* TASK STATEMENT
Reproduce each line of the material precisely.

* RECORDED INFORMATION
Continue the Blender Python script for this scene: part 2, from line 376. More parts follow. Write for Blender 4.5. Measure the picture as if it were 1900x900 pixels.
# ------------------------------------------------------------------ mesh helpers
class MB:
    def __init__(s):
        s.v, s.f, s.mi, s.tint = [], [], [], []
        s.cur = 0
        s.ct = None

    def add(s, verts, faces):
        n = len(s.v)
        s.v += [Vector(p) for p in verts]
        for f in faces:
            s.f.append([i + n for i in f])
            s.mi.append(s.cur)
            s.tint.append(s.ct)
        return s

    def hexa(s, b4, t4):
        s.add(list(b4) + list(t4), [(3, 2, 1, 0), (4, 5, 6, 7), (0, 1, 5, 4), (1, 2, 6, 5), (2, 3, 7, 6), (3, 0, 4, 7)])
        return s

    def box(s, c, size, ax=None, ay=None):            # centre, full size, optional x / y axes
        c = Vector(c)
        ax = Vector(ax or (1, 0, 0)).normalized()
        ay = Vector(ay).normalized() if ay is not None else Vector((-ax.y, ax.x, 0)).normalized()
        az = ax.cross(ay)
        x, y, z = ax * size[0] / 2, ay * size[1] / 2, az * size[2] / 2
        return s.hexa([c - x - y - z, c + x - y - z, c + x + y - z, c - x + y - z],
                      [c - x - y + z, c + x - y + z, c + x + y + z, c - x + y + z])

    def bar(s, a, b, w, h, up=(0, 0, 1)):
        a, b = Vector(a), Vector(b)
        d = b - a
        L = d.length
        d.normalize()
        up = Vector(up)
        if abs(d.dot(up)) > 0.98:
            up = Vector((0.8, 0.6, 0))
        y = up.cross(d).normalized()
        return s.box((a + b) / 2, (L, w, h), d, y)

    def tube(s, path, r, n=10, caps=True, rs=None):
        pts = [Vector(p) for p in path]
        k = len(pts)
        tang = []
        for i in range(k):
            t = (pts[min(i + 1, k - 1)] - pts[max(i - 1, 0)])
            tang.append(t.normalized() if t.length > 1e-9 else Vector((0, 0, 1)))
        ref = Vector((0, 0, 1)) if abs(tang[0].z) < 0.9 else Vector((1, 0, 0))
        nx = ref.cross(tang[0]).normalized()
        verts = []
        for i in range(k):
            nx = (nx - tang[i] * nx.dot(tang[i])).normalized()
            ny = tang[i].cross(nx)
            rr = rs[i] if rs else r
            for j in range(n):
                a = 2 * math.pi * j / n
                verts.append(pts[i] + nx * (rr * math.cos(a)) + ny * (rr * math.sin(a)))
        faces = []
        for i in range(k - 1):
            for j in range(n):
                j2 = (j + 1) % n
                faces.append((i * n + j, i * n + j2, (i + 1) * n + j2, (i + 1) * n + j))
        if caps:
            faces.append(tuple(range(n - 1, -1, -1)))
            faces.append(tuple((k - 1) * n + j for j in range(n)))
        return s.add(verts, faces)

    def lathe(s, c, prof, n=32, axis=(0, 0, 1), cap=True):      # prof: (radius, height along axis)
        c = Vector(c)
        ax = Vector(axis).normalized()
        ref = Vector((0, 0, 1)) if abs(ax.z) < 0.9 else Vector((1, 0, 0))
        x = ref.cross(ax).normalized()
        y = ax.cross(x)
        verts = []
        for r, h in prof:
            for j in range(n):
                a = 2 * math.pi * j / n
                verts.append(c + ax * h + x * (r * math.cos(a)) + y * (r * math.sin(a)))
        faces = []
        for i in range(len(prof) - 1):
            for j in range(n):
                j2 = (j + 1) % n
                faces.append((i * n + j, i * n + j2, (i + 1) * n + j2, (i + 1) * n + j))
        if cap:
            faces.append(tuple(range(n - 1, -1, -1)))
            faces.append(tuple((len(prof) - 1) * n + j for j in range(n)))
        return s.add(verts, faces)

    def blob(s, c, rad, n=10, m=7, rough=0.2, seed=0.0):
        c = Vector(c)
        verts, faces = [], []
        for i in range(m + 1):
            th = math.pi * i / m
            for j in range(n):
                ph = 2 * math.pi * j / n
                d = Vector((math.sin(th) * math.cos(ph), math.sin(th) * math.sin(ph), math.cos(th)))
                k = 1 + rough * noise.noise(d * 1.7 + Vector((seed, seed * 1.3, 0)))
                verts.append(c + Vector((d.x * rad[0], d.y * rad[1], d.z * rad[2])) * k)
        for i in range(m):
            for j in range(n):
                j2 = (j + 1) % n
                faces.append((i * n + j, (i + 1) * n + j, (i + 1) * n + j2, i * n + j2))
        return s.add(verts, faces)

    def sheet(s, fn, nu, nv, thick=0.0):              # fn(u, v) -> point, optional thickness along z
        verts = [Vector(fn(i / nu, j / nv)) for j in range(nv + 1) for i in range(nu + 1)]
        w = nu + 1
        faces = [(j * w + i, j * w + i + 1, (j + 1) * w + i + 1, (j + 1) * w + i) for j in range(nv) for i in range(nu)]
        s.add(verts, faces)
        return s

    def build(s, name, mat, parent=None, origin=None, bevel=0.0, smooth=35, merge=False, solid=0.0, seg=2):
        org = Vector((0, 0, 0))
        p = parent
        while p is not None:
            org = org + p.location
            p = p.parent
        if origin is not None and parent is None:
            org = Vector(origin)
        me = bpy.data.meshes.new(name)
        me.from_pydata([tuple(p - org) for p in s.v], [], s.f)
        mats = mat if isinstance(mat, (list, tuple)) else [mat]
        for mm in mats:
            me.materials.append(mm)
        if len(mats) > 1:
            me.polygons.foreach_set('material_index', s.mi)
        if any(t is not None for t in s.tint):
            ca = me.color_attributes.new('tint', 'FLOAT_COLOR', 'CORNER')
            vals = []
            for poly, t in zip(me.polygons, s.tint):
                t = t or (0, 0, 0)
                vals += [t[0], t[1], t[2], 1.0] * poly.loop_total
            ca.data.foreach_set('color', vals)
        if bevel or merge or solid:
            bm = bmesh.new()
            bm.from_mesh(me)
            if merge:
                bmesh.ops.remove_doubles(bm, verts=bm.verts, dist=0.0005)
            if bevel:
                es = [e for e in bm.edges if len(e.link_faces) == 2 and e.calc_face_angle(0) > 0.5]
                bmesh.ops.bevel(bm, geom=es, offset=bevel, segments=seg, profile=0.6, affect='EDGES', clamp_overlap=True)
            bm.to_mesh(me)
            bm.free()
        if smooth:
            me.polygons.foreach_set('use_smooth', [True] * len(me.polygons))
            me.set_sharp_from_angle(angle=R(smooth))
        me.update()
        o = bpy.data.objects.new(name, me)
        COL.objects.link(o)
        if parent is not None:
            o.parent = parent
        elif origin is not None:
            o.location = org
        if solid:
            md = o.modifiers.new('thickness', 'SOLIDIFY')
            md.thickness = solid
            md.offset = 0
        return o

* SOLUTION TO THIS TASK
Continue the Blender Python script for this scene: part 2, from line 376. More parts follow. Write for Blender 4.5. Measure the picture as if it were 1900x900 pixels.
# ------------------------------------------------------------------ mesh helpers
class MB:
    def __init__(s):
        s.v, s.f, s.mi, s.tint = [], [], [], []
        s.cur = 0
        s.ct = None

    def add(s, verts, faces):
        n = len(s.v)
        s.v += [Vector(p) for p in verts]
        for f in faces:
            s.f.append([i + n for i in f])
            s.mi.append(s.cur)
            s.tint.append(s.ct)
        return s

    def hexa(s, b4, t4):
        s.add(list(b4) + list(t4), [(3, 2, 1, 0), (4, 5, 6, 7), (0, 1, 5, 4), (1, 2, 6, 5), (2, 3, 7, 6), (3, 0, 4, 7)])
        return s

    def box(s, c, size, ax=None, ay=None):            # centre, full size, optional x / y axes
        c = Vector(c)
        ax = Vector(ax or (1, 0, 0)).normalized()
        ay = Vector(ay).normalized() if ay is not None else Vector((-ax.y, ax.x, 0)).normalized()
        az = ax.cross(ay)
        x, y, z = ax * size[0] / 2, ay * size[1] / 2, az * size[2] / 2
        return s.hexa([c - x - y - z, c + x - y - z, c + x + y - z, c - x + y - z],
                      [c - x - y + z, c + x - y + z, c + x + y + z, c - x + y + z])

    def bar(s, a, b, w, h, up=(0, 0, 1)):
        a, b = Vector(a), Vector(b)
        d = b - a
        L = d.length
        d.normalize()
        up = Vector(up)
        if abs(d.dot(up)) > 0.98:
            up = Vector((0.8, 0.6, 0))
        y = up.cross(d).normalized()
        return s.box((a + b) / 2, (L, w, h), d, y)

    def tube(s, path, r, n=10, caps=True, rs=None):
        pts = [Vector(p) for p in path]
        k = len(pts)
        tang = []
        for i in range(k):
            t = (pts[min(i + 1, k - 1)] - pts[max(i - 1, 0)])
            tang.append(t.normalized() if t.length > 1e-9 else Vector((0, 0, 1)))
        ref = Vector((0, 0, 1)) if abs(tang[0].z) < 0.9 else Vector((1, 0, 0))
        nx = ref.cross(tang[0]).normalized()
        verts = []
        for i in range(k):
            nx = (nx - tang[i] * nx.dot(tang[i])).normalized()
            ny = tang[i].cross(nx)
            rr = rs[i] if rs else r
            for j in range(n):
                a = 2 * math.pi * j / n
                verts.append(pts[i] + nx * (rr * math.cos(a)) + ny * (rr * math.sin(a)))
        faces = []
        for i in range(k - 1):
            for j in range(n):
                j2 = (j + 1) % n
                faces.append((i * n + j, i * n + j2, (i + 1) * n + j2, (i + 1) * n + j))
        if caps:
            faces.append(tuple(range(n - 1, -1, -1)))
            faces.append(tuple((k - 1) * n + j for j in range(n)))
        return s.add(verts, faces)

    def lathe(s, c, prof, n=32, axis=(0, 0, 1), cap=True):      # prof: (radius, height along axis)
        c = Vector(c)
        ax = Vector(axis).normalized()
        ref = Vector((0, 0, 1)) if abs(ax.z) < 0.9 else Vector((1, 0, 0))
        x = ref.cross(ax).normalized()
        y = ax.cross(x)
        verts = []
        for r, h in prof:
            for j in range(n):
                a = 2 * math.pi * j / n
                verts.append(c + ax * h + x * (r * math.cos(a)) + y * (r * math.sin(a)))
        faces = []
        for i in range(len(prof) - 1):
            for j in range(n):
                j2 = (j + 1) % n
                faces.append((i * n + j, i * n + j2, (i + 1) * n + j2, (i + 1) * n + j))
        if cap:
            faces.append(tuple(range(n - 1, -1, -1)))
            faces.append(tuple((len(prof) - 1) * n + j for j in range(n)))
        return s.add(verts, faces)

    def blob(s, c, rad, n=10, m=7, rough=0.2, seed=0.0):
        c = Vector(c)
        verts, faces = [], []
        for i in range(m + 1):
            th = math.pi * i / m
            for j in range(n):
                ph = 2 * math.pi * j / n
                d = Vector((math.sin(th) * math.cos(ph), math.sin(th) * math.sin(ph), math.cos(th)))
                k = 1 + rough * noise.noise(d * 1.7 + Vector((seed, seed * 1.3, 0)))
                verts.append(c + Vector((d.x * rad[0], d.y * rad[1], d.z * rad[2])) * k)
        for i in range(m):
            for j in range(n):
                j2 = (j + 1) % n
                faces.append((i * n + j, (i + 1) * n + j, (i + 1) * n + j2, i * n + j2))
        return s.add(verts, faces)

    def sheet(s, fn, nu, nv, thick=0.0):              # fn(u, v) -> point, optional thickness along z
        verts = [Vector(fn(i / nu, j / nv)) for j in range(nv + 1) for i in range(nu + 1)]
        w = nu + 1
        faces = [(j * w + i, j * w + i + 1, (j + 1) * w + i + 1, (j + 1) * w + i) for j in range(nv) for i in range(nu)]
        s.add(verts, faces)
        return s

    def build(s, name, mat, parent=None, origin=None, bevel=0.0, smooth=35, merge=False, solid=0.0, seg=2):
        org = Vector((0, 0, 0))
        p = parent
        while p is not None:
            org = org + p.location
            p = p.parent
        if origin is not None and parent is None:
            org = Vector(origin)
        me = bpy.data.meshes.new(name)
        me.from_pydata([tuple(p - org) for p in s.v], [], s.f)
        mats = mat if isinstance(mat, (list, tuple)) else [mat]
        for mm in mats:
            me.materials.append(mm)
        if len(mats) > 1:
            me.polygons.foreach_set('material_index', s.mi)
        if any(t is not None for t in s.tint):
            ca = me.color_attributes.new('tint', 'FLOAT_COLOR', 'CORNER')
            vals = []
            for poly, t in zip(me.polygons, s.tint):
                t = t or (0, 0, 0)
                vals += [t[0], t[1], t[2], 1.0] * poly.loop_total
            ca.data.foreach_set('color', vals)
        if bevel or merge or solid:
            bm = bmesh.new()
            bm.from_mesh(me)
            if merge:
                bmesh.ops.remove_doubles(bm, verts=bm.verts, dist=0.0005)
            if bevel:
                es = [e for e in bm.edges if len(e.link_faces) == 2 and e.calc_face_angle(0) > 0.5]
                bmesh.ops.bevel(bm, geom=es, offset=bevel, segments=seg, profile=0.6, affect='EDGES', clamp_overlap=True)
            bm.to_mesh(me)
            bm.free()
        if smooth:
            me.polygons.foreach_set('use_smooth', [True] * len(me.polygons))
            me.set_sharp_from_angle(angle=R(smooth))
        me.update()
        o = bpy.data.objects.new(name, me)
        COL.objects.link(o)
        if parent is not None:
            o.parent = parent
        elif origin is not None:
            o.location = org
        if solid:
            md = o.modifiers.new('thickness', 'SOLIDIFY')
            md.thickness = solid
            md.offset = 0
        return o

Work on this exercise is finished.